Alois Kölbl merkte darauf rekurrierend an, dass der Bilderstreit des 8./9. Jahrhunderts in der katholischen Kirche nicht zufällig gleichzeitig mit jenem im Islam passiert sei. Man habe diese Frage und damit die „Urprovokation“ damals gelöst: Im katholischen Glauben darf Gott bildlich dargestellt werden. Die Worte „Beleidigung“ und „Gott“ sah Kölbl als grundsätzlich inkompatibel an, religiöse Beleidigung käme eher bei Menschen vor, die ein Problem mit ihrem Gottesbild haben. Esther Strauß‘ gebärende – und dann enthauptete – Maria habe in diesem Zusammenhang aus seiner Sicht keineswegs blasphemisch provozieren wollen, sei sie doch nicht im für die Liturgie vorgesehenen Raum ausgestellt worden.
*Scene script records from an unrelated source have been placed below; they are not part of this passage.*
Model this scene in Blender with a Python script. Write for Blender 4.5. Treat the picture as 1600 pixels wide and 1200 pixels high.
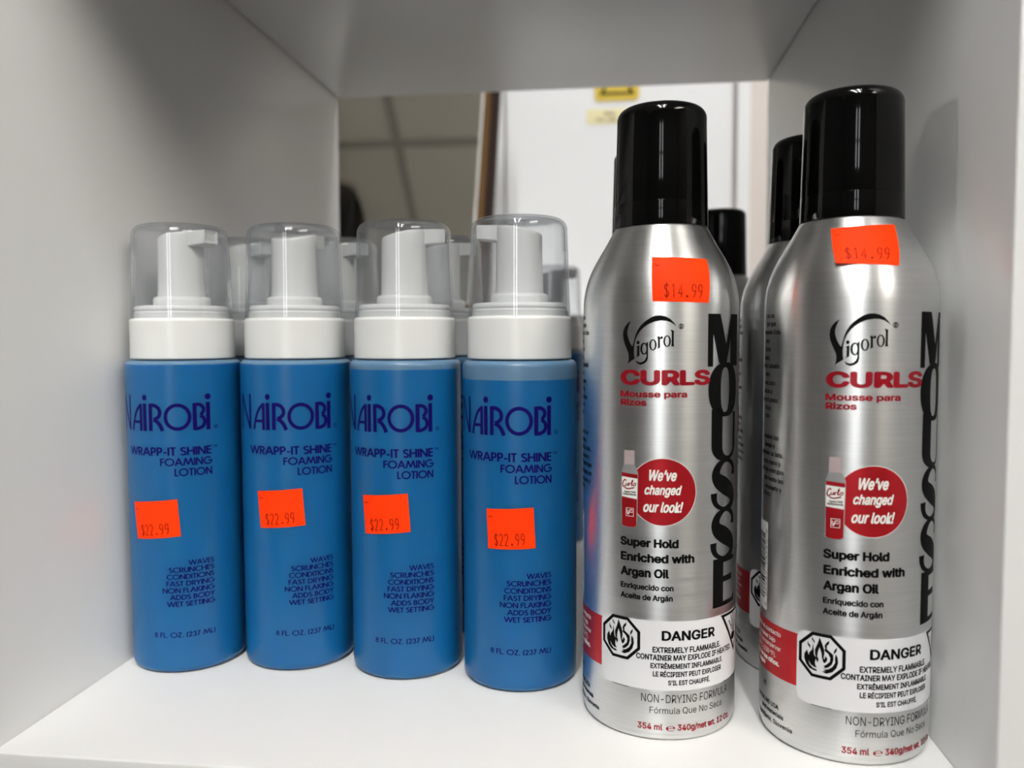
import bpy, bmesh, math, random
from mathutils import Vector, Matrix
from mathutils.geometry import tessellate_polygon
from math import sin, cos, pi, radians, atan2, hypot

for o in list(bpy.data.objects):
    bpy.data.objects.remove(o, do_unlink=True)
SC = bpy.context.scene
COL = SC.collection

# ------------------------------------------------------------------ camera
F_PX = 1273.729                       # focal length in pixels of the 1600 px wide frame
CAM = Vector((0.208281, -0.244976, 0.140297))
YAW, PITCH, ROLL = 0.120426, -0.059498, -0.00348
fwd = Vector((-sin(YAW) * cos(PITCH), cos(YAW) * cos(PITCH), sin(PITCH)))
rgt = Vector((cos(YAW), sin(YAW), 0))
upv = rgt.cross(fwd)
r2 = rgt * cos(ROLL) + upv * sin(ROLL)
u2 = -rgt * sin(ROLL) + upv * cos(ROLL)
cd = bpy.data.cameras.new('camera')
cd.sensor_fit = 'HORIZONTAL'
cd.sensor_width = 36.0
cd.lens = 36.0 * F_PX / 1600.0
cd.clip_start = 0.01
cd.dof.use_dof = True
cd.dof.focus_distance = 0.30
cd.dof.aperture_fstop = 8.5
cam = bpy.data.objects.new('camera', cd)
COL.objects.link(cam)
cam.matrix_world = Matrix(((r2.x, u2.x, -fwd.x, CAM.x), (r2.y, u2.y, -fwd.y, CAM.y),
                           (r2.z, u2.z, -fwd.z, CAM.z), (0, 0, 0, 1)))
SC.camera = cam

# ------------------------------------------------------------------ world, exposure
SC.view_settings.view_transform = 'Standard'
SC.view_settings.look = 'None'
SC.view_settings.gamma = 1.0
SC.view_settings.use_curve_mapping = False
SC.view_settings.exposure = 0.0
SC.cycles.transparent_max_bounces = 48
W = bpy.data.worlds.new('shop_ambience')
W.use_nodes = True
SC.world = W
W.node_tree.nodes['Background'].inputs[0].default_value = (1.0, 0.97, 0.93, 1)
W.node_tree.nodes['Background'].inputs[1].default_value = 0.02
TUBE_POWER = 110.0
SIDE_FILL_POWER = 22.0
HIGHLIGHT_POWER = 8.5
REAR_POWER = 11.0


# ------------------------------------------------------------------ materials
def mat(name, col, rough=0.5, metal=0.0, spec=0.5, **kw):
    m = bpy.data.materials.new(name)
    m.use_nodes = True
    b = m.node_tree.nodes['Principled BSDF']
    b.inputs['Base Color'].default_value = (*col, 1)
    b.inputs['Roughness'].default_value = rough
    b.inputs['Metallic'].default_value = metal
    b.inputs['Specular IOR Level'].default_value = spec
    for k, v in kw.items():
        b.inputs[k.replace('_', ' ')].default_value = v
    return m


def add_noise(m, scale, amount, detail=3.0, rough_amt=0.0, stretch=(1, 1, 1), bump=0.0):
    """gentle variation of colour, gloss and relief from object-space noise"""
    nt = m.node_tree
    b = nt.nodes['Principled BSDF']
    tc = nt.nodes.new('ShaderNodeTexCoord')
    mp = nt.nodes.new('ShaderNodeMapping')
    mp.inputs['Scale'].default_value = stretch
    nz = nt.nodes.new('ShaderNodeTexNoise')
    nz.inputs['Scale'].default_value = scale
    nz.inputs['Detail'].default_value = detail
    nt.links.new(tc.outputs['Object'], mp.inputs['Vector'])
    nt.links.new(mp.outputs['Vector'], nz.inputs['Vector'])
    if amount:
        base = b.inputs['Base Color'].default_value[:]
        mx = nt.nodes.new('ShaderNodeMix')
        mx.data_type = 'RGBA'
        mx.inputs['A'].default_value = tuple(max(0, c * (1 - amount)) for c in base[:3]) + (1,)
        mx.inputs['B'].default_value = tuple(min(1, c * (1 + amount)) for c in base[:3]) + (1,)
        nt.links.new(nz.outputs['Fac'], mx.inputs['Factor'])
        nt.links.new(mx.outputs['Result'], b.inputs['Base Color'])
    if rough_amt:
        r = b.inputs['Roughness'].default_value
        mr = nt.nodes.new('ShaderNodeMapRange')
        mr.inputs['To Min'].default_value = max(0.01, r - rough_amt)
        mr.inputs['To Max'].default_value = r + rough_amt
        nt.links.new(nz.outputs['Fac'], mr.inputs['Value'])
        nt.links.new(mr.outputs['Result'], b.inputs['Roughness'])
    if bump:
        bp = nt.nodes.new('ShaderNodeBump')
        bp.inputs['Strength'].default_value = bump
        bp.inputs['Distance'].default_value = 0.0002
        nt.links.new(nz.outputs['Fac'], bp.inputs['Height'])
        nt.links.new(bp.outputs['Normal'], b.inputs['Normal'])
    return m


M = {}
M['laminate'] = add_noise(mat('white_laminate', (0.66, 0.66, 0.65), 0.32, spec=0.45), 90, 0.012, rough_amt=0.03, bump=0.02)
M['seam'] = mat('dark_seam', (0.25, 0.24, 0.23), 0.7)
M['liquid'] = add_noise(mat('blue_lotion_in_frosted_plastic', (0.004, 0.105, 0.27), 0.33, spec=0.45,
                            Subsurface_Weight=0.75, Subsurface_Scale=0.012, Subsurface_Radius=(0.25, 0.6, 1.0)), 30, 0.05)
M['headspace'] = mat('frosted_plastic_above_lotion', (0.095, 0.18, 0.28), 0.33, spec=0.45,
                     Subsurface_Weight=0.5, Subsurface_Scale=0.008, Subsurface_Radius=(0.6, 0.8, 1.0))
M['white_plastic'] = add_noise(mat('white_pump_plastic', (0.72, 0.725, 0.71), 0.22, spec=0.5, Subsurface_Weight=0.25,
                                   Subsurface_Scale=0.003, Subsurface_Radius=(1, 1, 1)), 60, 0.01)
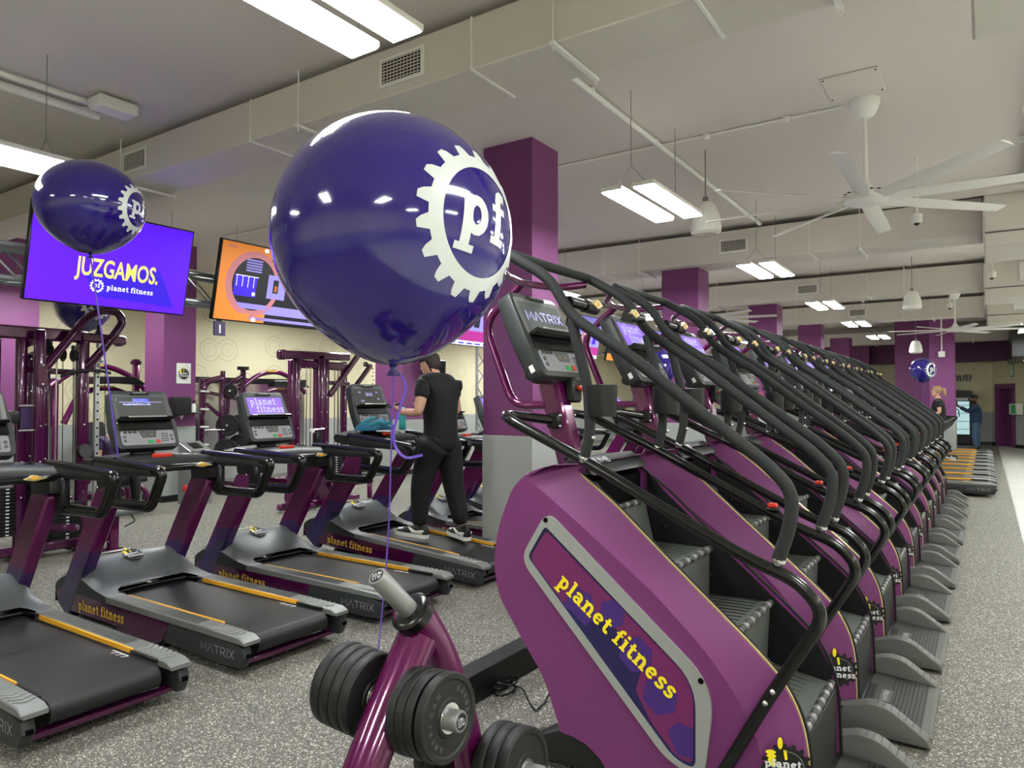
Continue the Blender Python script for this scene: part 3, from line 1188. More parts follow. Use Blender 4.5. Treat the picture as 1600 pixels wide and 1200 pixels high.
    for j in range(13):
        q = -1 + 2 * j / 12
        y = .40 * q
        fx = -1.42 - .10 * (1 - q * q)
        bx = -1.93 + .10 * q * q
        zt = 1.135 + .02 * (1 - q * q)
        rings.append([(fx, y, zt - .035), (fx + .015, y, zt - .06), (fx - .05, y, zt - .09), (bx + .03, y, zt - .07), (bx, y, zt - .03), (bx + .03, y, zt + .005), (fx - .06, y, zt)])
    m.loft(rings, 'black_plastic')
    for q in (-.27, .27):
        m.lathe([(.055, 0), (.062, .012), (.05, .014), (.045, -.0), (.0, -.0)], (-1.66, q, 1.138), 'black_gloss', seg=20)
    m.bar((-1.75, 0, 1.12), (-1.80, 0, 1.24), .16, .07, 'black_satin', .01)
    d = m.build('dashboard', r, ang=.9)
    m = MB()
    m.box((-1.50, .0, 1.158), (.05, .13, .028), 'red', bev=.01, seg=2)
    m.build('stop_button', d)
    m = MB()
    out = fillet([(-1.42, -.37, 1.07), (-1.30, -.2, 1.08), (-1.27, 0, 1.085), (-1.30, .2, 1.08), (-1.42, .37, 1.07)], .12)
    m.tube(out, .024, 'black_gloss', 12)
    g = m.build('grip_bar', r)
    for s in (-1, 1):
        m = MB()
        m.prism([(s * .17 - .075, 1.085), (s * .17, 1.108), (s * .17 + .075, 1.085), (s * .17, 1.07)], -1.30, -1.262, 'gold', 'x', .004)
        m.box((-1.285, s * .17, 1.09), (.05, .05, .03), 'orange_yellow', bev=.008)
        m.build('pulse_sensor', g)
    return r


def place_treadmill(proto, x, y, label, group, kind, incl=0.0, first=False):
    o = proto if first else dup(proto)
    o.location = (x, y, 0.0)
    o.rotation_euler = (0, incl, 0)
    o['label'] = label
    o['group'] = group
    console(o, (-1.745, 0, 1.415), R(24), kind)
    return o


tm = make_treadmill()
g1 = 'treadmills at left'
specs = [(1.77, 'nearest treadmill at the lower left corner, its belt closest to the camera', 'matrix', 0),
         (2.86, 'second treadmill from the camera at left, console reading a white summary line', 'summary', 0),
         (3.95, 'third treadmill at left, with a lilac lettered screen', 'planet', 0),
         (5.10, 'inclined treadmill on which the man in the black T-shirt stands', 'stats', R(3.6)),
         (6.47, 'treadmill half hidden by the large purple column', 'planet', 0)]
for i, (y, lb, k, inc) in enumerate(specs):
    place_treadmill(tm if i == 0 else tm, -3.43, y, lb, g1, k, inc, i == 0) if i == 0 else None
    if i == 0:
        tm_clean = [c for c in tm.children if not c.name.startswith('console')]


def copy_treadmill(x, y, label, group, kind, incl=0.0):
    o = tm.copy()
    COL.objects.link(o)
    for c in tm_clean:
        dup(c, o)
    o.location = (x, y, 0)
    o.rotation_euler = (0, incl, 0)
    o['label'] = label
    o['group'] = group
    console(o, (-1.745, 0, 1.415), R(24), kind)
    return o


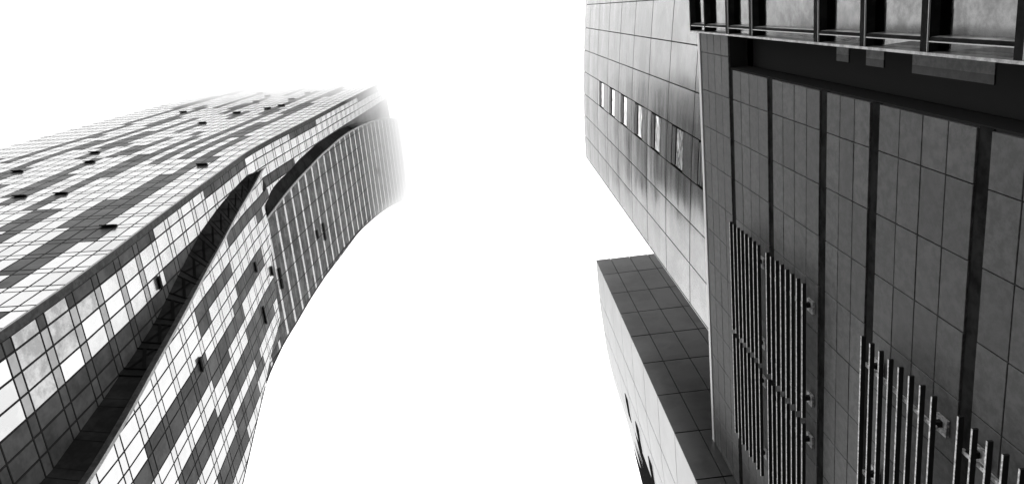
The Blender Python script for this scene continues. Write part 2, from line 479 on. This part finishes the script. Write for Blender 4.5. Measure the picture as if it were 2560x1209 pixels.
# mullions and transoms stand proud of the panes
def proud(mb, f, a, b, w, o):
    """thin bar on a wall from (n, s) a to b, w wide, o proud"""
    d = (b[0] - a[0], b[1] - a[1]); l_ = math.hypot(*d); nx, ny = -d[1] / l_ * w, d[0] / l_ * w
    p = [f(a[0] - nx, a[1] - ny, 0), f(b[0] - nx, b[1] - ny, 0), f(b[0] + nx, b[1] + ny, 0), f(a[0] + nx, a[1] + ny, 0)]
    q = [f(a[0] - nx, a[1] - ny, o), f(b[0] - nx, b[1] - ny, o), f(b[0] + nx, b[1] + ny, o), f(a[0] + nx, a[1] + ny, o)]
    mb.face(q, 'frame'); mb.face([p[0], p[1], q[1], q[0]], 'frame'); mb.face([p[3], p[2], q[2], q[3]], 'frame')


mb = MB(); mb2 = MB()
for k in range(-1, 54):
    for dz in (0.65, 0.9):
        if -0.4 < k + dz < TOP:
            proud(mb, fA, (k + dz, 0.03), (k + dz, 11.28), 0.011, 0.0165)
            proud(mb2, fB, (k + dz, 0.125), (k + dz, 6.5), 0.012, 0.018)
for s in COL_A[1:]:
    for a, b in zip(levels[:-1], levels[1:]): proud(mb, fA, (a, s), (b, s), 0.010, 0.0135)
for s in COL_B[1:]:
    for a, b in zip(levels[:-1], levels[1:]): proud(mb2, fB, (a, s), (b, s), 0.011, 0.016)
mb.build('mullion_grid', wallA); mb2.build('mullion_grid', wallB)

# upper wing: pale spandrel stripes, dark louvred glass, thin uprights every 0.8 storey
mb = MB()
cols4 = [3.9 + 0.805 * i for i in range(12)]
for k in range(24, 54):
    zc = k + 0.365
    rows = ((zc + 0.115, zc + 0.43, 'louvre_dark'), (zc + 0.44, zc + 0.66, 'louvre_mid'), (zc + 0.67, zc + 0.885, 'louvre_dark'), (zc - 0.10, zc + 0.10, 'stripe_light'))
    for a0, a1, mt in rows:
        for c0, c1 in zip(cols4[:-1], cols4[1:]):
            for d0, d1 in ((c0 + 0.02, (c0 + c1) / 2), ((c0 + c1) / 2, c1 - 0.02)):
                q = clip_rect(REG4, a0, a1, d0, d1)
                if q and area2(q) > 0.0008:
                    mm = mt
                    if mt != 'stripe_light' and rnd.random() < 0.25: mm = 'louvre_mid' if mt == 'louvre_dark' else 'louvre_dark'
                    mb.face([f4(a, b, 0.012) for a, b in q], mm)
mb.build('striped_glazing', wall4)

# black soffits between the walls and the free edges of the wings
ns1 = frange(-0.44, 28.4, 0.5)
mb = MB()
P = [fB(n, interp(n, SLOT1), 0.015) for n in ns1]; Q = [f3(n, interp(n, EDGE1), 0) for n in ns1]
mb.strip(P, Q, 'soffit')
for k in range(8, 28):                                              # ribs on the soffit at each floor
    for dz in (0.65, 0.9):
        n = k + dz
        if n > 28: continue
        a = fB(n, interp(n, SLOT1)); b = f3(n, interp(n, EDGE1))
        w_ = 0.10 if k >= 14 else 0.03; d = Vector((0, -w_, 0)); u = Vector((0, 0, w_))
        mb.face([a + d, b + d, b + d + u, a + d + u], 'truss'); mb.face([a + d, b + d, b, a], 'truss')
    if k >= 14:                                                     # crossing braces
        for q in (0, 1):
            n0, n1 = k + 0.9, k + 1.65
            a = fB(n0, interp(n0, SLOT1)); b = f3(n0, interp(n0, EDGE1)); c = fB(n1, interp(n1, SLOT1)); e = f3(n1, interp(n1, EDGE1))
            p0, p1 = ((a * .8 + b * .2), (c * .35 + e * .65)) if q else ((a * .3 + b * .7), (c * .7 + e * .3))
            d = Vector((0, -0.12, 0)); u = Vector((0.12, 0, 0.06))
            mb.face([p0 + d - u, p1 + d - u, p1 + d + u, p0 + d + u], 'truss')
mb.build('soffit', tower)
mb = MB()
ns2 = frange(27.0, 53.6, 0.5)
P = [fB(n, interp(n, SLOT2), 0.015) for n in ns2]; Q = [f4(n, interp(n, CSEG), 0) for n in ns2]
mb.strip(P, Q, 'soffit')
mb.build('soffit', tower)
mb = MB()                                                           # under the upper wing and behind the wing tips
mb.strip([f4(n, y) for n, y in DSEG], [W(-9.6, y - 1.6, n) for n, y in DSEG], 'core')
mb.strip([f3(n, s) for n, s in RIGHT1[:10]], [W(-9.6, cy(n) + s - 1.0, n) for n, s in RIGHT1[:10]], 'core')
mb.build('wing_return', tower)


def edge_tube(pts, r, mt, name):
    mb = MB(); rings = []
    for i, p in enumerate(pts):
        d = (pts[min(i + 1, len(pts) - 1)] - pts[max(i - 1, 0)]).normalized()
        u = d.cross(Vector((0, 1, 0.2))).normalized(); v = d.cross(u)
        rings.append([p + (u * math.cos(a) + v * math.sin(a)) * r for a in [i_ * math.pi / 4 for i_ in range(8)]])
    for a, b in zip(rings[:-1], rings[1:]):
        for i in range(8):
            mb.face([a[i], a[(i + 1) % 8], b[(i + 1) % 8], b[i]], mt)
    return mb


def edge_band(f, tab, w0, w1, o0, o1, mt, mtl, n_lo, n_hi, name):
    """square coping that follows an edge; its outward face is paler"""
    mb = MB(); ns = frange(n_lo, n_hi, 0.5)
    g_ = lambda n: interp(n, tab) if tab else 0.0
    a = [f(n, g_(n) + w0, o0) for n in ns]; b = [f(n, g_(n) + w0, o1) for n in ns]
    c = [f(n, g_(n) + w1, o1) for n in ns]; d = [f(n, g_(n) + w1, o0) for n in ns]
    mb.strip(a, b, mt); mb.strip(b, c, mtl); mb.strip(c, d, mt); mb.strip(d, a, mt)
    mb.build(name, tower)


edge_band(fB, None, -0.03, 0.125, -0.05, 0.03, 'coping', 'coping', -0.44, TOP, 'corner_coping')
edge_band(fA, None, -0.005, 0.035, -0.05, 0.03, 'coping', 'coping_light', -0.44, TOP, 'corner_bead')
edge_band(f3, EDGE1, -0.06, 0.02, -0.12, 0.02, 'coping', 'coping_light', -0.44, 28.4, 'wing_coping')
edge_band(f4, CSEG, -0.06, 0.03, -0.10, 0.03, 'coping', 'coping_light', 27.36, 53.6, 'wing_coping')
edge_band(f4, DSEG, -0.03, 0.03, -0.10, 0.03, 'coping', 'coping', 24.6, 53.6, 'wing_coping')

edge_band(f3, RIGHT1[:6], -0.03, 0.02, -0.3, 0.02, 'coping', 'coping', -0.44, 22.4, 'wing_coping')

# open hopper windows, dark underneath
VA = [(25.84, 7.3), (28.69, 6.35), (27.03, 5.27), (21.71, 3.95), (21.65, 5.15), (17.76, 1.08), (40.62, 7.99), (35.63, 5.06), (38.91, 4.55), (25.15, 1.12), (49.03, 7.01), (47.06, 5.75),
      (43.98, 5.57), (44.35, 3.71), (47.61, 3.57), (41.32, 3.14), (40.23, 3.47), (39.02, 4.57)]


def open_vent(f, n, s, w, h, out_, sign, parent):
    mb = MB()
    u0, u1 = s - w / 2, s + w / 2
    mb.face([f(n - h, u0, .02), f(n + h, u0, .02), f(n + h, u1, .02), f(n - h, u1, .02)], 'vent')
    q = [f(n - h, u0, out_), f(n - h, u1, out_), f(n + h, u1, .02), f(n + h, u0, .02)]
    t = f(n, s, 0.03) - f(n, s, 0.0)
    mb.slab(q, t, 'vent')
    mb.build('open_vent', parent)


for n, s in VA: open_vent(fA, n, (math.floor(s / 0.376) + 0.5) * 0.376, 0.35, 0.08, 0.07, -1, wallA)
for n, s in ((17.39, 3.53), (24.35, 3.37), (24.15, 5.02), (26.4, 4.2)): open_vent(f3, n, s, 0.34 if s < 5 else 0.6, 0.09, 0.05, 1, wall3)
open_vent(fB, 17.5, 1.36, 0.3, 0.09, 0.06, 1, wallB)
for n, y in ((27.6, 8.55), (27.6, 8.98), (32.6, 8.53), (33.58, 8.49), (33.58, 8.9), (45.49, 8.4)): open_vent(f4, n, y, 0.38, 0.10, 0.04, 1, wall4)

# body of the tower behind its glass walls, closed at the back
mb = MB()
cor = lambda n: [W(cx(n) - 0.06, cy(n) + 0.08, n), W(cx(n) - far_a(n) * CA, cy(n) - far_a(n) * SA + 0.08, n), W(cx(n) - far_a(n) * CA, 9.0, n), W(cx(n) - 0.06, 9.0, n)]
lv = [-0.44, 10, 20, 26.9, 40, TOP]
rr = [cor(n) for n in lv]
for a, b in zip(rr[:-1], rr[1:]):
    for i in (1, 2): mb.face([a[i], a[(i + 1) % 4], b[(i + 1) % 4], b[i]], 'core')
mb.face(rr[-1], 'core')
mb.build('rear_wall', tower)

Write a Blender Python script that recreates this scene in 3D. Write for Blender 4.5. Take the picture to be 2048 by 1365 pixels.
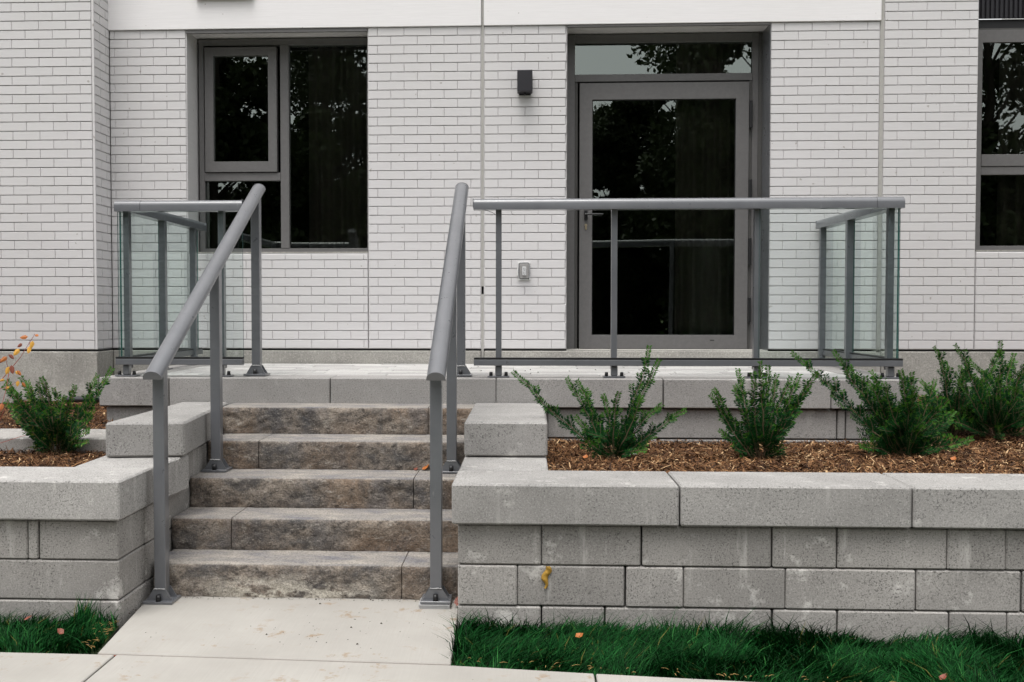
import bpy, bmesh, math, random
import numpy as np
from mathutils import Vector, Matrix, noise as mnoise
R = math.radians
random.seed(7); RNG = np.random.default_rng(7)
SC = bpy.context.scene; COL = SC.collection
for o in list(bpy.data.objects): bpy.data.objects.remove(o)

# ------------------------------------------------------------------ camera, world, sun, exposure
cd = bpy.data.cameras.new('camera'); cam = bpy.data.objects.new('camera', cd); COL.objects.link(cam)
cam.location = (0, 0, 1.34)
cam.rotation_euler = (R(90) - math.atan(62.5/1991), 0, math.atan(.0447))
cd.sensor_width = 36; cd.lens = 1991/2048*36; cd.shift_x = (1024-963)/2048
cd.clip_start = .05; cd.clip_end = 600
SC.camera = cam
SC.view_settings.view_transform = 'Standard'; SC.view_settings.look = 'None'
SC.view_settings.gamma = 1; SC.view_settings.use_curve_mapping = False
SC.view_settings.exposure = 0.98
W = bpy.data.worlds.new('World'); SC.world = W; W.use_nodes = True
wn = W.node_tree; wn.nodes.clear()
sky = wn.nodes.new('ShaderNodeTexSky'); sky.sky_type = 'NISHITA'; sky.sun_disc = False
sky.sun_elevation = R(74); sky.sun_rotation = R(195); sky.dust_density = 4; sky.air_density = 1; sky.altitude = 100
hs = wn.nodes.new('ShaderNodeHueSaturation'); hs.inputs['Saturation'].default_value = .06
bg = wn.nodes.new('ShaderNodeBackground'); bg.inputs['Strength'].default_value = .15
wo = wn.nodes.new('ShaderNodeOutputWorld')
wn.links.new(sky.outputs[0], hs.inputs['Color']); wn.links.new(hs.outputs[0], bg.inputs[0]); wn.links.new(bg.outputs[0], wo.inputs[0])
sd = bpy.data.lights.new('sun', 'SUN'); sd.energy = .95; sd.angle = R(28); sd.color = (1, .955, .905)
sun = bpy.data.objects.new('sun', sd); COL.objects.link(sun)
sun.rotation_euler = Vector((.14, .36, -.92)).to_track_quat('-Z', 'Y').to_euler()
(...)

Es handle sich somit um eine respektvolle Auseinandersetzung mit einer religiös-sozialen Frage. Ingrid Bartels Werk „die Päpstin“ sei ebenso ein gelungener Hinweis auf eine zu führende Diskussion über die Rolle der Frau in der Kirche.
In der Schlussrunde ging man noch gemeinsam auf das Verhältnis zwischen religiösen Bauwerken als Kunst- bzw. Kulturgüter, der Gesamtgesellschaft und dem Glauben an sich ein. In Reaktion auf Publikumsfragen war man sich einig, dass es eine gemeinsame Aufgabe von Bildungsarbeit, Religionsgemeinschaften und des Rechts sei, zwischen (scheinbar) widerstreitenden Positionen zu vermitteln und so auf ein gutes Zusammenleben hinzuwirken.